Pivotal year ahead: Investment Outlook 2023

As we look forward to 2023, we maintain a preference for equities over other asset classes. The prevailing market consensus is that inflation has now peaked, and that rates will therefore peak by the middle of 2023.

This year, attention will now shift to the consequences of these higher rates and the impact that may be felt in relation to economic growth. 2023 will be a pivotal year for policymakers with medium term inflation expectations holding the key.

2022 review

Both global equities and bonds suffered losses in 2022 as high inflation led to sharp rises in interest rates and growing fears over economic growth. Monetary policy was the key focus for market participants as rates were hiked by the world’s major central banks, bringing a prolonged period of low to negative rates to an end.

While equities suffered on the back of tight financial conditions and reduced growth there were some areas of outperformance. There was a shift in the prevailing sentiment away from growth stocks as higher discount rates made dividend paying value stocks more attractive than they have been in previous years to investors.

Fixed income instruments underwent a drastic change in circumstances as the interest rate environment developed throughout 2022. The Federal Reserve increased rates in March for the first time since 2018. The Fed has so far raised rates seven times in 2022. Longer duration bonds which are more sensitive to changes in interest rates suffered in particular in 2022.

The US Dollar continued to strengthen against a basket of peers as markets experienced a flight to safety in 2022 with central bank tightening and lower growth prospects. The Dollar hit parity with the Euro for the first time in 2 decades in July, which is reflective of the general risk off sentiment that has presided over markets at key junctures in 2022. Commodities performed well in 2022 as the Ukraine war triggered large price rises.

Equities outlook

As we look to 2023, equities are now fairly valued versus the last decade on both a lagging and leading basis. As ever, the level and trajectory of future earnings is a key consideration with the rate of economic growth and cost pressures key determinants. From that perspective, both peak inflation and peak interest rates should prove to be a tailwind for equities, provided that a deep recession is avoided. Investor sentiment remains subdued, which, in isolation, represents a positive contrarian indicator.

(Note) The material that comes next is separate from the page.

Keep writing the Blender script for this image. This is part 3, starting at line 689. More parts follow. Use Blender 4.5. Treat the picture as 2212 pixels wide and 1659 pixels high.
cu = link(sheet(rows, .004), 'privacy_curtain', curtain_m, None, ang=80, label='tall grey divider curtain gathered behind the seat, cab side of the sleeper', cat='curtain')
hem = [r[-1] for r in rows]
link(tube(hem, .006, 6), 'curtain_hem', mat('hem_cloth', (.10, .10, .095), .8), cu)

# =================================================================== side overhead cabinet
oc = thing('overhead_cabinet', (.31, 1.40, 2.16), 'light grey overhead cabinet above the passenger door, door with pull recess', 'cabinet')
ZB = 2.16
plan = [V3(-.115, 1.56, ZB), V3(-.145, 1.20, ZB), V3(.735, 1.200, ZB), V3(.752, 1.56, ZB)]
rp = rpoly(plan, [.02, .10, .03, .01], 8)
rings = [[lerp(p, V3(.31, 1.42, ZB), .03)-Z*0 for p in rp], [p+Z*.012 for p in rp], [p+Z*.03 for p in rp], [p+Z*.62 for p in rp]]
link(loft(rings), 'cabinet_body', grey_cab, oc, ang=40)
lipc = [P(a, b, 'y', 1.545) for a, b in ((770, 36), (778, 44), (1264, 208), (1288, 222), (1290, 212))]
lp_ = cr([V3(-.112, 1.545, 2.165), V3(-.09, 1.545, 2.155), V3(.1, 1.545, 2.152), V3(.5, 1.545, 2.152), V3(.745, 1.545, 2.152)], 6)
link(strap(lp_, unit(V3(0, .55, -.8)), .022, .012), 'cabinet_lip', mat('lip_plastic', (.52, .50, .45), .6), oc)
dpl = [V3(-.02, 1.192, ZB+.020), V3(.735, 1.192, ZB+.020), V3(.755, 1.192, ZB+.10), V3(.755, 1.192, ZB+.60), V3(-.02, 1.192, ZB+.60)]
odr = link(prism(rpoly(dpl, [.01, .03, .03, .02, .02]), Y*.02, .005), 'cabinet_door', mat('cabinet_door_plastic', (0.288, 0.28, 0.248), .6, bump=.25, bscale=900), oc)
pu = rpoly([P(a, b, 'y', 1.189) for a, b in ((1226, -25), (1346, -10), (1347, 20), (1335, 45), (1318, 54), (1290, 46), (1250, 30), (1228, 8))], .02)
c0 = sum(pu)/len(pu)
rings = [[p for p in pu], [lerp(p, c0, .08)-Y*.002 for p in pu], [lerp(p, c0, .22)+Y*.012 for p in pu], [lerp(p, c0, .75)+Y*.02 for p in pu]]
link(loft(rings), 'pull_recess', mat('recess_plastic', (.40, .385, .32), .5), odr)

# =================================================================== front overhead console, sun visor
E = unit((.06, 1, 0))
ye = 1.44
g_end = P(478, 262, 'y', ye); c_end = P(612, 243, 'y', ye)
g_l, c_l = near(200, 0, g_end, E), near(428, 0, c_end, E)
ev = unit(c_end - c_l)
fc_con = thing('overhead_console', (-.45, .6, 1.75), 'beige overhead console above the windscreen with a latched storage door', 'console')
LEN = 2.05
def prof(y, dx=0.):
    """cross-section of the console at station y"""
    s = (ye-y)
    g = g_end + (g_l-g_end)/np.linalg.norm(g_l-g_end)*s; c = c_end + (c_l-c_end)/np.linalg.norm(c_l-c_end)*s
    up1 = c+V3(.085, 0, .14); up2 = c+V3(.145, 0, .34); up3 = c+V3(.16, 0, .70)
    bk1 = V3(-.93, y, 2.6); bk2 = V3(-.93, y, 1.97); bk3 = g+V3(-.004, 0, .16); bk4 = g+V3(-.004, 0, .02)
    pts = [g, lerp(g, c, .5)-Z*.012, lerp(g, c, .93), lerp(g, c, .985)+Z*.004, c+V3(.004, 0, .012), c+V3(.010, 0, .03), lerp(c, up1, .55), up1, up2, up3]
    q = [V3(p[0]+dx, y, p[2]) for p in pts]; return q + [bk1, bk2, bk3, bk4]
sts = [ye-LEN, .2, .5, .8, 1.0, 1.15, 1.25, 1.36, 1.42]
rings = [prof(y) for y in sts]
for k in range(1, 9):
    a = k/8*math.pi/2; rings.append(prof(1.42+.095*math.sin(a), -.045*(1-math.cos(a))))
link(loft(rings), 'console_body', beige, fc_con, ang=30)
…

Even with a more positive environment for equities, the overall market action is unlikely to lift all parts of the market as has been seen at times since the financial crisis due to excess liquidity. The concept of ‘growth versus value’ continues to garner much attention but the prevailing price action in equity markets is liable to be more nuanced and idiosyncratic

On a geographical basis, our allocations to North America remain slightly underweight, but are at a higher absolute level than they have been in the past. Within Europe, although progress has been made to reduce the reliance on Russian energy, the outlook is blurred given the proximity of the ongoing war in Ukraine.

On a sectoral basis, we are more neutrally positioned than we have been in some time and remain ready and flexible to act as opportunities present themselves.

Fixed income outlook

Global interest rates are forecast to go higher from current levels but are likely to peak towards the middle of 2023. Sovereign fixed income instruments saw sharp losses in 2022 as yields moved higher (and therefore prices moved lower) in response to the first sustained period of global monetary tightening in over a decade. The Federal Reserve and ECB are at different stages of the tightening process, but a policy induced recession or slowdown in 2023 may be the cost of taming inflation.

Across the developed world, inflation will begin to turn lower. However, the average rate in the coming years is still likely to be in excess of 2% and the average rate seen over the last decade. This has profound implications for fixed income investors as the transition from ‘quantitative easing’ to ‘quantitative tightening’ continues.

Within eurozone sovereign bond markets the moves seen in 2022 see a return to positive yields with resultant cash flows at their highest levels in a decade. As this developed, we shifted the duration of our sovereign holdings higher in the second half of 2022 and could look to increase absolute allocations in the first half of 2023.

An active approach remains warranted and in a future environment which is likely to see less support for bond prices, we remain highly cognisant of sovereign yield spreads and associated risks.